MATERIAL:
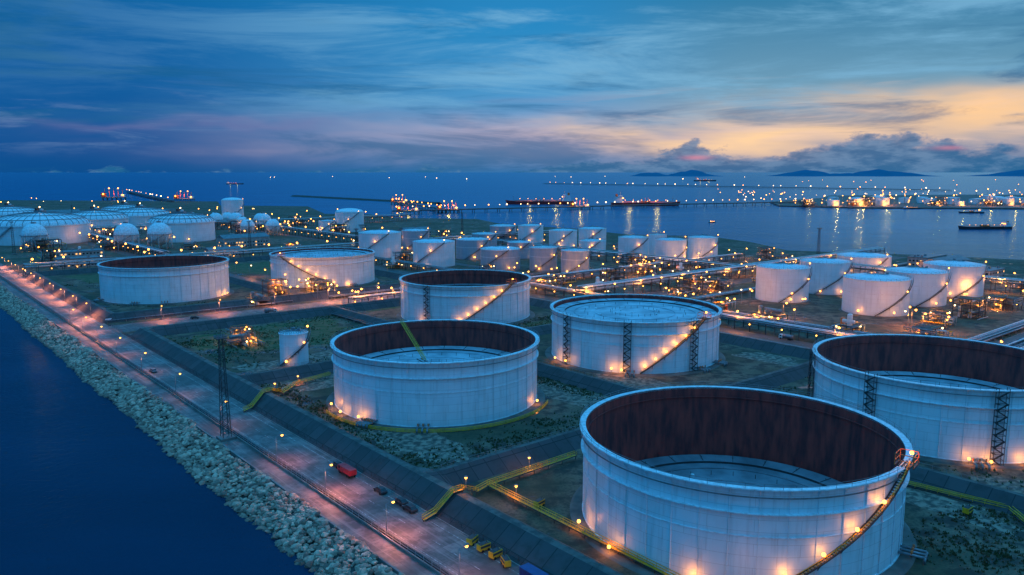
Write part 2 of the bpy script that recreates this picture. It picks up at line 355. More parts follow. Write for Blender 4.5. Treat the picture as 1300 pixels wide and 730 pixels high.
# ------------------------------------------------------------------ bunds (height field)
m,nt,bs=nodes_of('bund_lining')
v=coords(nt); nz=noise(nt,v,.3,5,.6)
br=nt.nodes.new('ShaderNodeTexBrick'); nt.links.new(v,br.inputs[0]); br.offset=0
br.inputs['Scale'].default_value=1; br.inputs['Brick Width'].default_value=5; br.inputs['Row Height'].default_value=5; br.inputs['Mortar Size'].default_value=.12
br.inputs['Color1'].default_value=(.070,.062,.064,1); br.inputs['Color2'].default_value=(.044,.040,.042,1); br.inputs['Mortar'].default_value=(.014,.014,.015,1)
c=mixc(nt,mth(nt,'MULTIPLY',smooth(nt,nz,.45,.7),.6),br.outputs[0],(.026,.024,.022))
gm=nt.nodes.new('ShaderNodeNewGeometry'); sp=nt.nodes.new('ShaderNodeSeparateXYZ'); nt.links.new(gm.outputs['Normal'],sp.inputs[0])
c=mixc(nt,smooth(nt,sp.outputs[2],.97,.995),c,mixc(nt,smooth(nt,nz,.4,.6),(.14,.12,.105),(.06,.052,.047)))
nt.links.new(c,bs.inputs['Base Color']); bs.inputs['Roughness'].default_value=.75
M['bund']=m
segs=[]
def bnd(b0,b1,a0,a1,h=4.,top=1.,run=6.): segs.append((b0,b1,a0,a1,h,top,run))
bnd(105.5,105.5,-60,408); bnd(209,209,-60,408,3.4,.8,5.); bnd(316,316,-60,408,3.4,.8,5.)
for a in (34,162,289): bnd(105.5,316,a,a,3.4,.8,5.)
bnd(105.5,316,408,408)
bnd(104.5,104.5,462,700); bnd(104.5,316,462,462); bnd(104.5,316,700,700,3.4,.8,5.); bnd(213,213,462,700,3.,.8,4.5); bnd(316,316,462,700,3.4,.8,5.)
bs_=set();as_=set()
for (b0,b1,a0,a1,h,t,r) in segs:
    for e in (t,t+r): 
        bs_|={b0-e,b1+e,b0+e,b1-e}; as_|={a0-e,a1+e,a0+e,a1-e}
bs_=sorted(bs_); as_=sorted(as_)
def hf(b,a):
    z=-.05
    for (b0,b1,a0,a1,h,t,r) in segs:
        d=max(b0-b,b-b1,a0-a,a-a1,0)
        if d<t+r: z=max(z,h*(1-max(0,(d-t)/r)))
    return z
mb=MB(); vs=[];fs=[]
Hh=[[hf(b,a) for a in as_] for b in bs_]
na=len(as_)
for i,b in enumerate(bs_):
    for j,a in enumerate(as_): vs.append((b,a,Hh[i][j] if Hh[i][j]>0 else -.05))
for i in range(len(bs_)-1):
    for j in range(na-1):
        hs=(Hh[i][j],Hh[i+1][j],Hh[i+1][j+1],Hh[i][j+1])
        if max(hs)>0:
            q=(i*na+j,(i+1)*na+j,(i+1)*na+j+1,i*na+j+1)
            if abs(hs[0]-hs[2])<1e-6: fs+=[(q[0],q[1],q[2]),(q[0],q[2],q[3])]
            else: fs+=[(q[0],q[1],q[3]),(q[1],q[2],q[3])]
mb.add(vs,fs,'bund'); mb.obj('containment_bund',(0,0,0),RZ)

M['grass']=mat('rough_grass',(.030,.072,.014),(.13,.10,.042),.22,.9,lo=.38,hi=.60,detail=6)
mb=MB()
def patch(b0,b1,a0,a1,z=.012,k='grass'):
    pts=[];n=60
    for i in range(n):
        t=2*math.pi*i/n; cx,cy=math.cos(t),math.sin(t); q=max(abs(cx),abs(cy))**.6; r=.84+.10*math.sin(3*t+b0)+.06*math.sin(7*t+a0)+random.uniform(-.07,.07)
        pts.append(((b0+b1)/2+(b1-b0)/2*cx/q*r,(a0+a1)/2+(a1-a0)/2*cy/q*r,z))
    mb.add(pts,[tuple(range(n))],k)
for q in [(112,205,330,402),(215,310,395,405),(115,205,468,490),(120,200,600,690),(225,312,300,312),(220,300,600,690)]: patch(*q)
mb.obj('grass_patch',(0,0,0),RZ)
M['gravel']=mat('pale_gravel',(.34,.23,.165),(.09,.065,.05),.5,.9,lo=.38,hi=.60,detail=6)
mb=MB()
for q in [(113,135,168,215),(185,203,168,230),(113,150,60,95),(190,203,50,130),(113,150,262,284),(216,235,170,215),(290,308,168,200),(216,230,45,75),(113,165,292,322),(195,204,240,284)]: patch(*q,z=.016,k='gravel')
mb.obj('gravel_path',(0,0,0),RZ)
def tufts(name,N,regions,smin,smax,k):
    mbx=[];F=[];o=0
    M.setdefault('leaf',mat('scrub_leaf',(.030,.060,.014),(.11,.085,.035),.4,.9))
    cl=[(lambda rg:(random.uniform(rg[0],rg[1]),random.uniform(rg[2],rg[3]),random.uniform(1.5,7)))(random.choice(regions)) for _ in range(N//22)]
    for _ in range(N):
        cb,ca,cs=random.choice(cl); b=random.gauss(cb,cs); a=random.gauss(ca,cs); s=random.uniform(smin,smax)
        if not any(r[0]-1<b<r[1]+1 and r[2]-1<a<r[3]+1 for r in regions): continue
        for j in range(5):
            t=random.uniform(0,6.28); l=s*random.uniform(.5,1); px=b+random.uniform(-s,s)*.5; py=a+random.uniform(-s,s)*.5
            mbx+=[(px-math.cos(t)*l*.4,py-math.sin(t)*l*.4,0),(px+math.cos(t)*l*.4,py+math.sin(t)*l*.4,0),(px+random.uniform(-.4,.4)*l,py+random.uniform(-.4,.4)*l,l)]
            F.append((o,o+1,o+2)); o+=3
    me=bpy.data.meshes.new(name); me.from_pydata(mbx,[],F); me.materials.append(M['leaf']); me.update(); place(name,me,(0,0,.01),RZ)
tufts('scrub_vegetation',10000,[(112,205,330,402),(112,120,165,285),(112,205,295,402),(112,205,165,185),(196,204,165,285),(215,312,295,320),(112,205,470,690),(215,310,60,160),(165,204,40,70)],.25,.8,'leaf')

# ------------------------------------------------------------------ big tanks
def stair(mb,R,ph0,ph1,z0,z1,k='steel',w=1.3,rail='gal',step=.6,off=.25):
    n=max(8,int(abs(ph1-ph0)*R/step)); pi=[];po=[]
    for i in range(n+1):
        t=i/n; ph=ph0+(ph1-ph0)*t; z=z0+(z1-z0)*t
        pi.append((math.cos(ph)*(R+off),math.sin(ph)*(R+off),z)); po.append((math.cos(ph)*(R+off+w),math.sin(ph)*(R+off+w),z))
    for i in range(n):
        mb.beam(pi[i],pi[i+1],.22,k); mb.beam(po[i],po[i+1],.25,k)
        a,b=Vector(pi[i]),Vector(po[i]); a2,b2=Vector(pi[i+1]),Vector(po[i+1])
        mb.add([a,b,(b2.x,b2.y,b.z),(a2.x,a2.y,a.z)],[(0,1,2,3)],k)
        up=Vector((0,0,1.1))
        mb.beam(Vector(po[i])+up,Vector(po[i+1])+up,.10,rail); mb.beam(Vector(po[i])+up*.5,Vector(po[i+1])+up*.5,.06,rail)
        if i%3==0: mb.beam(po[i],Vector(po[i])+up,.07,rail)
        if i%8==0: mb.beam((pi[i][0],pi[i][1],max(pi[i][2]-1.6,0)),po[i],.14,k)
def ring_rail(mb,R,z,n,k='gal',h=1.1,t=.06,every=1):
    for i in range(n):
        a0=2*math.pi*i/n;a1=2*math.pi*(i+1)/n
        p=(R*math.cos(a0),R*math.sin(a0),z);q=(R*math.cos(a1),R*math.sin(a1),z)
        for hh in (h,h*.5): mb.beam((p[0],p[1],z+hh),(q[0],q[1],z+hh),t,k)
        if i%every==0: mb.beam(p,(p[0],p[1],z+h),t,k)
def ladder_tower(mb,R,ph,h):
    c_,s_=math.cos(ph),math.sin(ph); U=Vector((-s_,c_,0)); N=Vector((c_,s_,0))
    P=lambda u,n,z: U*u+N*(R+.35+n)+Vector((0,0,z))
    for u in (-1.4,1.4):
        for n_ in (0,1.5): mb.beam(P(u,n_,0),P(u,n_,h+1),.13,'steel')
    z=0;i=0
    while z<h-1.4:
        for n_ in (0,1.5): mb.beam(P(-1.4,n_,z+1.75),P(1.4,n_,z+1.75),.10,'steel')
        mb.beam(P(-1.4,1.1,z) if i%2 else P(1.4,1.1,z),P(1.4,1.1,z+1.75) if i%2 else P(-1.4,1.1,z+1.75),.32,'steel')
        mb.add([P(-1.4,0,z+1.75),P(-1.4,1.5,z+1.75),P(-.6,1.5,z+1.75),P(-.6,0,z+1.75)],[(0,1,2,3)],'steel')
        for u in (-1.4,1.4): mb.beam(P(u,0,z+1.75),P(u,1.5,z+1.75),.1,'steel')
        z+=1.75;i+=1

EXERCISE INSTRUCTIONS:
Copy exactly, and only, the lines from the one containing "Hh=[[hf(b,a) for a in as_] for b in bs_]" through the one containing "mb.add(vs,fs,'bund'); mb.obj('containment_bund',(0,0,0),RZ)".

PROBLEM SOLUTION:
Hh=[[hf(b,a) for a in as_] for b in bs_]
na=len(as_)
for i,b in enumerate(bs_):
    for j,a in enumerate(as_): vs.append((b,a,Hh[i][j] if Hh[i][j]>0 else -.05))
for i in range(len(bs_)-1):
    for j in range(na-1):
        hs=(Hh[i][j],Hh[i+1][j],Hh[i+1][j+1],Hh[i][j+1])
        if max(hs)>0:
            q=(i*na+j,(i+1)*na+j,(i+1)*na+j+1,i*na+j+1)
            if abs(hs[0]-hs[2])<1e-6: fs+=[(q[0],q[1],q[2]),(q[0],q[2],q[3])]
            else: fs+=[(q[0],q[1],q[3]),(q[1],q[2],q[3])]
mb.add(vs,fs,'bund'); mb.obj('containment_bund',(0,0,0),RZ)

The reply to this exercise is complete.